9. In her grounds of application the Secretary of State submits that the First-tier Tribunal failed to take into account a number of relevant factors when coming to its conclusions. The grounds themselves refer to two such claimed material factors; first, that the claimant grew up in the United Kingdom living with his Jamaican mother and therefore must have cultural ties to his homeland and, second, that the claimant speaks English, the language spoken in Jamaica. At the hearing before the Upper Tribunal Ms Isherwood sought to identify a third material factor said to have been excluded from the First-tier Tribunal's considerations, that being that the claimant's grandmother did not spend all her time in the United States as claimed and, consequently, might spend time in Jamaica thus providing a tie for the claimant to that country.

10. Turning to a consideration of those three factors: as to the first, the submission is founded on nothing more than speculation on the Secretary of State's behalf. The First-tier Tribunal set out the evidence before it in detail. Nothing in that evidence supports the contention that the claimant holds any such cultural ties to Jamaica. This was a matter upon which the Secretary of State's representative could have cross-examined upon before the First-tier Tribunal but there is no indication that such cross-examination took place or, if it did, that any evidence was provided which supports the Secretary of State's contention as now raised.

11. As to the second matter i.e. the fact that the claimant speaks English, it seems to us that this is an entirely a neutral factor, English being a language widely spoken in the Caribbean. In any event, the Tribunal were plainly aware that the claimant spoke English, he having given the entirety of his evidence in this language.

12. As to the final matter, first raised on the day of the hearing by Ms Isherwood, no explanation has been provided as to why this was not pleaded in the written grounds. In any event, it does not take the Secretary of State's case any further. There is no indication in the accepted evidence that the appellant's grandmother spent any time in Jamaica.

13. Therefore, whilst we accept the reasons of the First-tier Tribunal are brief, we find that (i) the conclusion it reached was open to it for the reasons given, (ii) its conclusion and reasons do not offend the guidance given by this Tribunal in Ogundimu and (iii) that there is sufficient reasoning in the determination for the losing party, in this case the Secretary of State, to understand why she lost.

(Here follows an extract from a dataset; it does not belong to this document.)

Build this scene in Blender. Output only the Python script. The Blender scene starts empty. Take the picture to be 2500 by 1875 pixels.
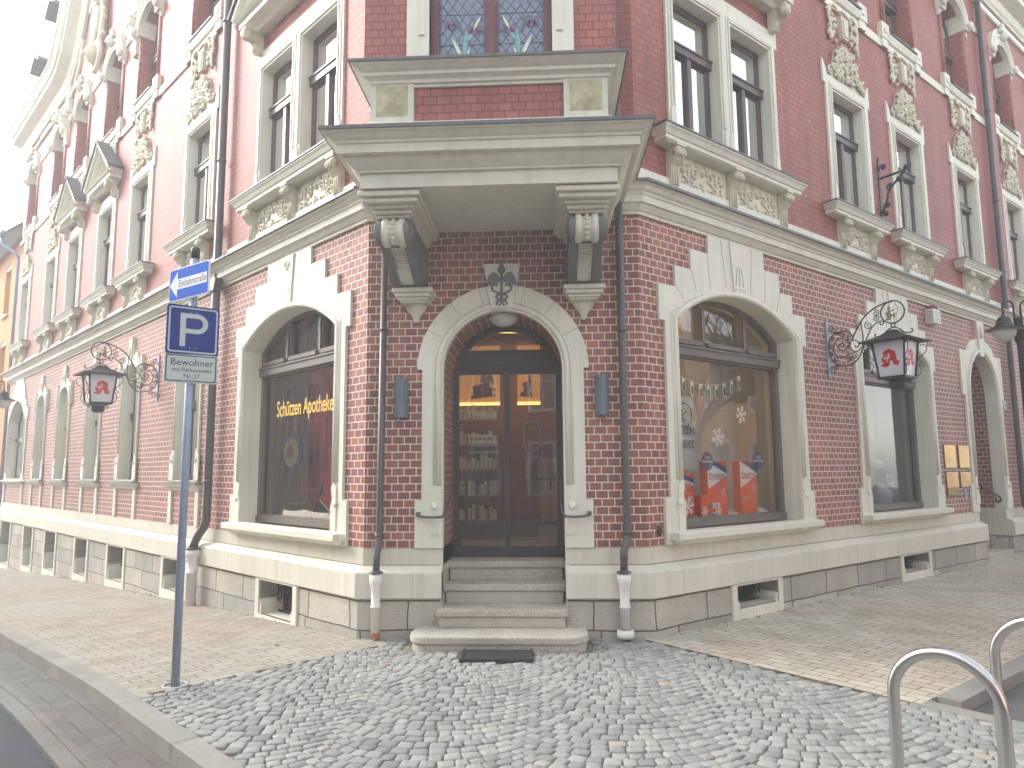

14. Ms Isherwood did not pursue the other grounds of application before us today and she was right not to do so. They are plainly not made out given the concession recorded in paragraph 25 of the First-tier Tribunal's determination.

15. For the sake of completeness, we indicate that had we had set aside the First-tier Tribunal's decision and re-made the decision on appeal for ourselves we would have come to exactly the same conclusion as the First-tier Tribunal. The claimant came to the United Kingdom aged just 6 years old, has been educated here and has lived here continuously since the date of his arrival, save for one short visit to Jamaica during which time he stayed in a hotel. He may speak a language spoken in Jamaica but he has no family there. To all intents and purposes he is a stranger to Jamaica and its way of life.


We find there is no error on point of law in the First-tier Tribunal's determination and we consequently dismiss the Secretary of State's appeal before us.